• **Source data**

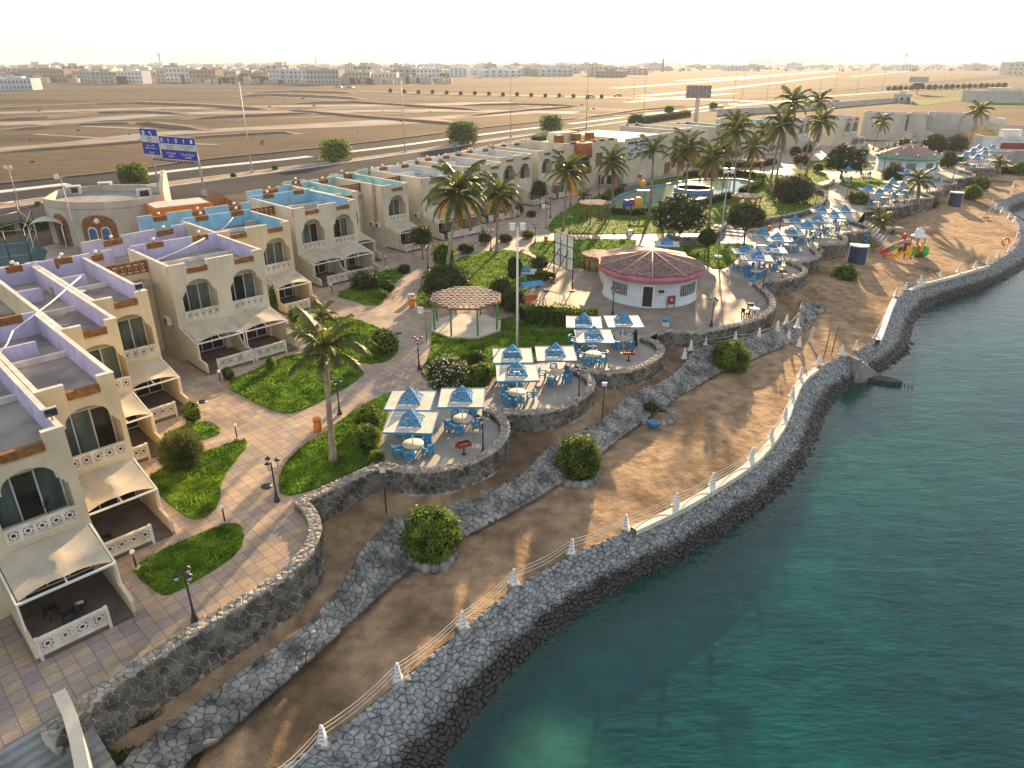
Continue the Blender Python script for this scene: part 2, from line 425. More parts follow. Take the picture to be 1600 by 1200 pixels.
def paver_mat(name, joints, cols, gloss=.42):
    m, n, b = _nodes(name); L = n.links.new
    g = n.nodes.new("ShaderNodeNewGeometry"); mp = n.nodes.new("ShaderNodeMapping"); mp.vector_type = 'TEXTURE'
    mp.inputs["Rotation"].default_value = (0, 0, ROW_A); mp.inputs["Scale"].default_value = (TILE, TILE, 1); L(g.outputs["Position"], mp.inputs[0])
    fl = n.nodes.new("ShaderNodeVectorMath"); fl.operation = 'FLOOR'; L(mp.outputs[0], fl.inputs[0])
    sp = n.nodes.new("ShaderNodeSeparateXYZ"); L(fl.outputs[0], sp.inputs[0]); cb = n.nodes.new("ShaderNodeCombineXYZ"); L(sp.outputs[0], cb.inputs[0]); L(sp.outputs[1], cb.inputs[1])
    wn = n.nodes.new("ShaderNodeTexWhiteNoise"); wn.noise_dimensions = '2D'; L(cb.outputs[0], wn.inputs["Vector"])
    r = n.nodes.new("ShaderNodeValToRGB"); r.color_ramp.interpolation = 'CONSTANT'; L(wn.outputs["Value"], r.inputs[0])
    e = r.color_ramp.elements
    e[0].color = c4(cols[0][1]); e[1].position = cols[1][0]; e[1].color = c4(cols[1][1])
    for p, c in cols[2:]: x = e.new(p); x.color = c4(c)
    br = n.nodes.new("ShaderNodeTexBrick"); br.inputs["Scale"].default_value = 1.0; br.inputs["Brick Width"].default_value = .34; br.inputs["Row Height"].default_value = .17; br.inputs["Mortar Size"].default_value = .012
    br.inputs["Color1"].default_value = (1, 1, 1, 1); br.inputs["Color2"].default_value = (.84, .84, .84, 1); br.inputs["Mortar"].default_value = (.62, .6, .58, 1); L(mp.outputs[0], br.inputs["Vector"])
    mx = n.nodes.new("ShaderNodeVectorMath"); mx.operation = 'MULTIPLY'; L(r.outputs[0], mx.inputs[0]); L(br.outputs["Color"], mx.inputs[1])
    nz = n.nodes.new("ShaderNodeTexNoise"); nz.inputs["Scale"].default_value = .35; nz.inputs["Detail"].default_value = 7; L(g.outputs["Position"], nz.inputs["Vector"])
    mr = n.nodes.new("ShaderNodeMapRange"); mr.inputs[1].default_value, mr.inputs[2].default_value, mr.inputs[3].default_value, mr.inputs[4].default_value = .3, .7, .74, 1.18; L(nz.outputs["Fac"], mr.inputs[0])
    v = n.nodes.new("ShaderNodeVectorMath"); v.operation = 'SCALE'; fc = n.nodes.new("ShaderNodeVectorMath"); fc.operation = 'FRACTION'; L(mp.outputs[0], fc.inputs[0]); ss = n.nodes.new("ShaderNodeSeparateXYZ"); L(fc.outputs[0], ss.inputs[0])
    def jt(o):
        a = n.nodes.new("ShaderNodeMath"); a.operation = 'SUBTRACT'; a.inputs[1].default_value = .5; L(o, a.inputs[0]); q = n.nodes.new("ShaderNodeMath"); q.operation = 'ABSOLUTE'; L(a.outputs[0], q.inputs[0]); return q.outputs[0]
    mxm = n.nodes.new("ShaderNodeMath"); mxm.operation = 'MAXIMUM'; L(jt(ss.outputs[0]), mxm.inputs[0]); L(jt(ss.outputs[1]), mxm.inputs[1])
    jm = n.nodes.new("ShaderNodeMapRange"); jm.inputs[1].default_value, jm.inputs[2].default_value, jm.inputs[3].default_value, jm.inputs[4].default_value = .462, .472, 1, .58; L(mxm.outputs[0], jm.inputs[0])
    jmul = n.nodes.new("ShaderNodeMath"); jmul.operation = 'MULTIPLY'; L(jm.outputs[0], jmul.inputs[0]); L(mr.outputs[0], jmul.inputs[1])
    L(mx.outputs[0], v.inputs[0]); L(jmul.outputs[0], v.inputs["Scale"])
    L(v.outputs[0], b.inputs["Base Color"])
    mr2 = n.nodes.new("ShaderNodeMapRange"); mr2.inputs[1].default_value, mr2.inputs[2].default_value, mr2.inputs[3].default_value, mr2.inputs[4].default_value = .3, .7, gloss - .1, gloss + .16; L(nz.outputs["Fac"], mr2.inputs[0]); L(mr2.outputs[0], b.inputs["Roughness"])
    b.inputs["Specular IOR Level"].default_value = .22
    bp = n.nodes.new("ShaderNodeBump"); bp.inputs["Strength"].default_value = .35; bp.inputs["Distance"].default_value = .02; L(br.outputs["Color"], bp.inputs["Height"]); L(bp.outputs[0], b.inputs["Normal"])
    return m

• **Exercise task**
Except for the pictures, reproduce every line exactly.

• **Result**
Continue the Blender Python script for this scene: part 2, from line 425. More parts follow. Take the picture to be 1600 by 1200 pixels.
def paver_mat(name, joints, cols, gloss=.42):
    m, n, b = _nodes(name); L = n.links.new
    g = n.nodes.new("ShaderNodeNewGeometry"); mp = n.nodes.new("ShaderNodeMapping"); mp.vector_type = 'TEXTURE'
    mp.inputs["Rotation"].default_value = (0, 0, ROW_A); mp.inputs["Scale"].default_value = (TILE, TILE, 1); L(g.outputs["Position"], mp.inputs[0])
    fl = n.nodes.new("ShaderNodeVectorMath"); fl.operation = 'FLOOR'; L(mp.outputs[0], fl.inputs[0])
    sp = n.nodes.new("ShaderNodeSeparateXYZ"); L(fl.outputs[0], sp.inputs[0]); cb = n.nodes.new("ShaderNodeCombineXYZ"); L(sp.outputs[0], cb.inputs[0]); L(sp.outputs[1], cb.inputs[1])
    wn = n.nodes.new("ShaderNodeTexWhiteNoise"); wn.noise_dimensions = '2D'; L(cb.outputs[0], wn.inputs["Vector"])
    r = n.nodes.new("ShaderNodeValToRGB"); r.color_ramp.interpolation = 'CONSTANT'; L(wn.outputs["Value"], r.inputs[0])
    e = r.color_ramp.elements
    e[0].color = c4(cols[0][1]); e[1].position = cols[1][0]; e[1].color = c4(cols[1][1])
    for p, c in cols[2:]: x = e.new(p); x.color = c4(c)
    br = n.nodes.new("ShaderNodeTexBrick"); br.inputs["Scale"].default_value = 1.0; br.inputs["Brick Width"].default_value = .34; br.inputs["Row Height"].default_value = .17; br.inputs["Mortar Size"].default_value = .012
    br.inputs["Color1"].default_value = (1, 1, 1, 1); br.inputs["Color2"].default_value = (.84, .84, .84, 1); br.inputs["Mortar"].default_value = (.62, .6, .58, 1); L(mp.outputs[0], br.inputs["Vector"])
    mx = n.nodes.new("ShaderNodeVectorMath"); mx.operation = 'MULTIPLY'; L(r.outputs[0], mx.inputs[0]); L(br.outputs["Color"], mx.inputs[1])
    nz = n.nodes.new("ShaderNodeTexNoise"); nz.inputs["Scale"].default_value = .35; nz.inputs["Detail"].default_value = 7; L(g.outputs["Position"], nz.inputs["Vector"])
    mr = n.nodes.new("ShaderNodeMapRange"); mr.inputs[1].default_value, mr.inputs[2].default_value, mr.inputs[3].default_value, mr.inputs[4].default_value = .3, .7, .74, 1.18; L(nz.outputs["Fac"], mr.inputs[0])
    v = n.nodes.new("ShaderNodeVectorMath"); v.operation = 'SCALE'; fc = n.nodes.new("ShaderNodeVectorMath"); fc.operation = 'FRACTION'; L(mp.outputs[0], fc.inputs[0]); ss = n.nodes.new("ShaderNodeSeparateXYZ"); L(fc.outputs[0], ss.inputs[0])
    def jt(o):
        a = n.nodes.new("ShaderNodeMath"); a.operation = 'SUBTRACT'; a.inputs[1].default_value = .5; L(o, a.inputs[0]); q = n.nodes.new("ShaderNodeMath"); q.operation = 'ABSOLUTE'; L(a.outputs[0], q.inputs[0]); return q.outputs[0]
    mxm = n.nodes.new("ShaderNodeMath"); mxm.operation = 'MAXIMUM'; L(jt(ss.outputs[0]), mxm.inputs[0]); L(jt(ss.outputs[1]), mxm.inputs[1])
    jm = n.nodes.new("ShaderNodeMapRange"); jm.inputs[1].default_value, jm.inputs[2].default_value, jm.inputs[3].default_value, jm.inputs[4].default_value = .462, .472, 1, .58; L(mxm.outputs[0], jm.inputs[0])
    jmul = n.nodes.new("ShaderNodeMath"); jmul.operation = 'MULTIPLY'; L(jm.outputs[0], jmul.inputs[0]); L(mr.outputs[0], jmul.inputs[1])
    L(mx.outputs[0], v.inputs[0]); L(jmul.outputs[0], v.inputs["Scale"])
    L(v.outputs[0], b.inputs["Base Color"])
    mr2 = n.nodes.new("ShaderNodeMapRange"); mr2.inputs[1].default_value, mr2.inputs[2].default_value, mr2.inputs[3].default_value, mr2.inputs[4].default_value = .3, .7, gloss - .1, gloss + .16; L(nz.outputs["Fac"], mr2.inputs[0]); L(mr2.outputs[0], b.inputs["Roughness"])
    b.inputs["Specular IOR Level"].default_value = .22
    bp = n.nodes.new("ShaderNodeBump"); bp.inputs["Strength"].default_value = .35; bp.inputs["Distance"].default_value = .02; L(br.outputs["Color"], bp.inputs["Height"]); L(bp.outputs[0], b.inputs["Normal"])
    return m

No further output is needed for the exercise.